What is needed
Transcribe the full listing below exactly.
★ ★ ★ ★ ★
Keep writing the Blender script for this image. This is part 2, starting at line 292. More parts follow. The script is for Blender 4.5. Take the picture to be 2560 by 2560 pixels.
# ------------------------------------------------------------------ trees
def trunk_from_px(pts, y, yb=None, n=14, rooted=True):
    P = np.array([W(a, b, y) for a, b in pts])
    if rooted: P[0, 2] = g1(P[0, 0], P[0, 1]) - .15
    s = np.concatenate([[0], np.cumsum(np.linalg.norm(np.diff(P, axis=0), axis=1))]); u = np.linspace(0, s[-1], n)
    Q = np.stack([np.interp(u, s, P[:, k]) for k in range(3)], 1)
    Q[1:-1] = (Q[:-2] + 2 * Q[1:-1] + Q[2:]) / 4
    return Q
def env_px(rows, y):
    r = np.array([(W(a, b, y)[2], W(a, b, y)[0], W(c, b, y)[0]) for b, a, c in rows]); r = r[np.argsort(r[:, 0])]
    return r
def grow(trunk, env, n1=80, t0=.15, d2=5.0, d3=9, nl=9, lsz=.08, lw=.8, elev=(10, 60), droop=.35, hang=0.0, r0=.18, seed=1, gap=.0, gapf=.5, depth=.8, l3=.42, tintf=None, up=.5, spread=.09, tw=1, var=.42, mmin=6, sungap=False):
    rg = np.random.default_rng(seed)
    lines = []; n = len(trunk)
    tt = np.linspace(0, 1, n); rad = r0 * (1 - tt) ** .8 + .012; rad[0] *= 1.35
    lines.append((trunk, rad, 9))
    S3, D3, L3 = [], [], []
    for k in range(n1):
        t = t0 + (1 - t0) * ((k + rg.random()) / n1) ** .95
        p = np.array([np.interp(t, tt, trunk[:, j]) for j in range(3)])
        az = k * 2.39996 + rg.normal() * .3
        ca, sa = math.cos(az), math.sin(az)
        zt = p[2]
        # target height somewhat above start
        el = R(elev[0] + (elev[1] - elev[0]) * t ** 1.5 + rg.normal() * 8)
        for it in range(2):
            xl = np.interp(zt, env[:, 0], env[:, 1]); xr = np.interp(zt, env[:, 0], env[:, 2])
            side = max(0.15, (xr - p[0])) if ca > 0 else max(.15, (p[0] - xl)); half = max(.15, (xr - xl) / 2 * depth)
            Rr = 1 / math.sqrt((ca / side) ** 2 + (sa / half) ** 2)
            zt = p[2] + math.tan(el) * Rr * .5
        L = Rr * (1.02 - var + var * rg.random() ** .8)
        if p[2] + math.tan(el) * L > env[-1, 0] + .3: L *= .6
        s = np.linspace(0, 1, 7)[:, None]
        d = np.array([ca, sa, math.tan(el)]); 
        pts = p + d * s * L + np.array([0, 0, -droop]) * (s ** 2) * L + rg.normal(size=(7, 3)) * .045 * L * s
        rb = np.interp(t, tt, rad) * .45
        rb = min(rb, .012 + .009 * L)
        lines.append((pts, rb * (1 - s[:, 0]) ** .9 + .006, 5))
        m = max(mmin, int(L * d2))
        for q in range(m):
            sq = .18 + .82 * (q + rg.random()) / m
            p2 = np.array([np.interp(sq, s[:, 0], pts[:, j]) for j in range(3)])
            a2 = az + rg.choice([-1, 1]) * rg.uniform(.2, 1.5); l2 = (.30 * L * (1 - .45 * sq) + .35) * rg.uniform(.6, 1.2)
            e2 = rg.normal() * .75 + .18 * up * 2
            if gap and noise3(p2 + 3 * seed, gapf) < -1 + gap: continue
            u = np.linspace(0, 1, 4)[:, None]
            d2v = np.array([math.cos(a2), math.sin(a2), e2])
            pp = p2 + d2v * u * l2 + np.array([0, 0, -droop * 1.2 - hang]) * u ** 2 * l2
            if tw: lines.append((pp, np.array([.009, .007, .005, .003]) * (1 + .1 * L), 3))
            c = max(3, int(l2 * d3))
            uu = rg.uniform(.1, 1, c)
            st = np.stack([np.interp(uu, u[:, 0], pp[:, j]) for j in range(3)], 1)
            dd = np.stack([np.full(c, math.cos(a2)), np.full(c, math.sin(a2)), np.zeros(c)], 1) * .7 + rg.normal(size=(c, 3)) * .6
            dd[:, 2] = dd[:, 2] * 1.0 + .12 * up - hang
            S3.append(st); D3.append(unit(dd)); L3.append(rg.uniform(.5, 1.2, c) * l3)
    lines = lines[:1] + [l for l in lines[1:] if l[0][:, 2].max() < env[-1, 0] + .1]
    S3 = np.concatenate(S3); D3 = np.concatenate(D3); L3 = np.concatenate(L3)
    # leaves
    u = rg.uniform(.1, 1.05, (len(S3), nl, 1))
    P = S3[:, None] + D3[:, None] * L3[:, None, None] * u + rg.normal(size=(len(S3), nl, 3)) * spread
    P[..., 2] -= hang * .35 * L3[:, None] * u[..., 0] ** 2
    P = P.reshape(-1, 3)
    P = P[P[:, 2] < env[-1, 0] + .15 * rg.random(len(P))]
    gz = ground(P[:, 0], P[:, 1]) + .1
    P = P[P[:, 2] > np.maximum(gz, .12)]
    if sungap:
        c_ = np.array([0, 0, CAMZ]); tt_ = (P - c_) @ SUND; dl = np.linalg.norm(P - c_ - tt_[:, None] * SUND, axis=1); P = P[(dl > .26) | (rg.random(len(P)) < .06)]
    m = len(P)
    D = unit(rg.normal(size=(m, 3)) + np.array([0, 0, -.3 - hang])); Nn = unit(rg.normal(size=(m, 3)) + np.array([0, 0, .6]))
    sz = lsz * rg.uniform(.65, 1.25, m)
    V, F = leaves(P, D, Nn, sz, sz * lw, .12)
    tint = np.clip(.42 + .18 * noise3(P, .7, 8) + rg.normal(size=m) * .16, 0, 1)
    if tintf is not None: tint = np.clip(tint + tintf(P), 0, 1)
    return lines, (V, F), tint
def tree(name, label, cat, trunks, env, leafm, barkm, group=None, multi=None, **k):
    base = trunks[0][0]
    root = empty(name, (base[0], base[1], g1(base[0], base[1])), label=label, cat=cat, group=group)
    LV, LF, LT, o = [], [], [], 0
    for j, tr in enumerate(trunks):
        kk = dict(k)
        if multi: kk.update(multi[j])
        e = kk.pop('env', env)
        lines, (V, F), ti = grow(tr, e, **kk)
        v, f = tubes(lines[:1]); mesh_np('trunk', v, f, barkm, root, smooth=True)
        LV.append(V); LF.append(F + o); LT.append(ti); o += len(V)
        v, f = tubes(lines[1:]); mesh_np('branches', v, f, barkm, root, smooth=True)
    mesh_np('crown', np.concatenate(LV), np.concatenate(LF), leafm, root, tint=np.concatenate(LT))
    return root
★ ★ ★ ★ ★
Answer to the exercise
Keep writing the Blender script for this image. This is part 2, starting at line 292. More parts follow. The script is for Blender 4.5. Take the picture to be 2560 by 2560 pixels.
# ------------------------------------------------------------------ trees
def trunk_from_px(pts, y, yb=None, n=14, rooted=True):
    P = np.array([W(a, b, y) for a, b in pts])
    if rooted: P[0, 2] = g1(P[0, 0], P[0, 1]) - .15
    s = np.concatenate([[0], np.cumsum(np.linalg.norm(np.diff(P, axis=0), axis=1))]); u = np.linspace(0, s[-1], n)
    Q = np.stack([np.interp(u, s, P[:, k]) for k in range(3)], 1)
    Q[1:-1] = (Q[:-2] + 2 * Q[1:-1] + Q[2:]) / 4
    return Q
def env_px(rows, y):
    r = np.array([(W(a, b, y)[2], W(a, b, y)[0], W(c, b, y)[0]) for b, a, c in rows]); r = r[np.argsort(r[:, 0])]
    return r
def grow(trunk, env, n1=80, t0=.15, d2=5.0, d3=9, nl=9, lsz=.08, lw=.8, elev=(10, 60), droop=.35, hang=0.0, r0=.18, seed=1, gap=.0, gapf=.5, depth=.8, l3=.42, tintf=None, up=.5, spread=.09, tw=1, var=.42, mmin=6, sungap=False):
    rg = np.random.default_rng(seed)
    lines = []; n = len(trunk)
    tt = np.linspace(0, 1, n); rad = r0 * (1 - tt) ** .8 + .012; rad[0] *= 1.35
    lines.append((trunk, rad, 9))
    S3, D3, L3 = [], [], []
    for k in range(n1):
        t = t0 + (1 - t0) * ((k + rg.random()) / n1) ** .95
        p = np.array([np.interp(t, tt, trunk[:, j]) for j in range(3)])
        az = k * 2.39996 + rg.normal() * .3
        ca, sa = math.cos(az), math.sin(az)
        zt = p[2]
        # target height somewhat above start
        el = R(elev[0] + (elev[1] - elev[0]) * t ** 1.5 + rg.normal() * 8)
        for it in range(2):
            xl = np.interp(zt, env[:, 0], env[:, 1]); xr = np.interp(zt, env[:, 0], env[:, 2])
            side = max(0.15, (xr - p[0])) if ca > 0 else max(.15, (p[0] - xl)); half = max(.15, (xr - xl) / 2 * depth)
            Rr = 1 / math.sqrt((ca / side) ** 2 + (sa / half) ** 2)
            zt = p[2] + math.tan(el) * Rr * .5
        L = Rr * (1.02 - var + var * rg.random() ** .8)
        if p[2] + math.tan(el) * L > env[-1, 0] + .3: L *= .6
        s = np.linspace(0, 1, 7)[:, None]
        d = np.array([ca, sa, math.tan(el)]); 
        pts = p + d * s * L + np.array([0, 0, -droop]) * (s ** 2) * L + rg.normal(size=(7, 3)) * .045 * L * s
        rb = np.interp(t, tt, rad) * .45
        rb = min(rb, .012 + .009 * L)
        lines.append((pts, rb * (1 - s[:, 0]) ** .9 + .006, 5))
        m = max(mmin, int(L * d2))
        for q in range(m):
            sq = .18 + .82 * (q + rg.random()) / m
            p2 = np.array([np.interp(sq, s[:, 0], pts[:, j]) for j in range(3)])
            a2 = az + rg.choice([-1, 1]) * rg.uniform(.2, 1.5); l2 = (.30 * L * (1 - .45 * sq) + .35) * rg.uniform(.6, 1.2)
            e2 = rg.normal() * .75 + .18 * up * 2
            if gap and noise3(p2 + 3 * seed, gapf) < -1 + gap: continue
            u = np.linspace(0, 1, 4)[:, None]
            d2v = np.array([math.cos(a2), math.sin(a2), e2])
            pp = p2 + d2v * u * l2 + np.array([0, 0, -droop * 1.2 - hang]) * u ** 2 * l2
            if tw: lines.append((pp, np.array([.009, .007, .005, .003]) * (1 + .1 * L), 3))
            c = max(3, int(l2 * d3))
            uu = rg.uniform(.1, 1, c)
            st = np.stack([np.interp(uu, u[:, 0], pp[:, j]) for j in range(3)], 1)
            dd = np.stack([np.full(c, math.cos(a2)), np.full(c, math.sin(a2)), np.zeros(c)], 1) * .7 + rg.normal(size=(c, 3)) * .6
            dd[:, 2] = dd[:, 2] * 1.0 + .12 * up - hang
            S3.append(st); D3.append(unit(dd)); L3.append(rg.uniform(.5, 1.2, c) * l3)
    lines = lines[:1] + [l for l in lines[1:] if l[0][:, 2].max() < env[-1, 0] + .1]
    S3 = np.concatenate(S3); D3 = np.concatenate(D3); L3 = np.concatenate(L3)
    # leaves
    u = rg.uniform(.1, 1.05, (len(S3), nl, 1))
    P = S3[:, None] + D3[:, None] * L3[:, None, None] * u + rg.normal(size=(len(S3), nl, 3)) * spread
    P[..., 2] -= hang * .35 * L3[:, None] * u[..., 0] ** 2
    P = P.reshape(-1, 3)
    P = P[P[:, 2] < env[-1, 0] + .15 * rg.random(len(P))]
    gz = ground(P[:, 0], P[:, 1]) + .1
    P = P[P[:, 2] > np.maximum(gz, .12)]
    if sungap:
        c_ = np.array([0, 0, CAMZ]); tt_ = (P - c_) @ SUND; dl = np.linalg.norm(P - c_ - tt_[:, None] * SUND, axis=1); P = P[(dl > .26) | (rg.random(len(P)) < .06)]
    m = len(P)
    D = unit(rg.normal(size=(m, 3)) + np.array([0, 0, -.3 - hang])); Nn = unit(rg.normal(size=(m, 3)) + np.array([0, 0, .6]))
    sz = lsz * rg.uniform(.65, 1.25, m)
    V, F = leaves(P, D, Nn, sz, sz * lw, .12)
    tint = np.clip(.42 + .18 * noise3(P, .7, 8) + rg.normal(size=m) * .16, 0, 1)
    if tintf is not None: tint = np.clip(tint + tintf(P), 0, 1)
    return lines, (V, F), tint
def tree(name, label, cat, trunks, env, leafm, barkm, group=None, multi=None, **k):
    base = trunks[0][0]
    root = empty(name, (base[0], base[1], g1(base[0], base[1])), label=label, cat=cat, group=group)
    LV, LF, LT, o = [], [], [], 0
    for j, tr in enumerate(trunks):
        kk = dict(k)
        if multi: kk.update(multi[j])
        e = kk.pop('env', env)
        lines, (V, F), ti = grow(tr, e, **kk)
        v, f = tubes(lines[:1]); mesh_np('trunk', v, f, barkm, root, smooth=True)
        LV.append(V); LF.append(F + o); LT.append(ti); o += len(V)
        v, f = tubes(lines[1:]); mesh_np('branches', v, f, barkm, root, smooth=True)
    mesh_np('crown', np.concatenate(LV), np.concatenate(LF), leafm, root, tint=np.concatenate(LT))
    return root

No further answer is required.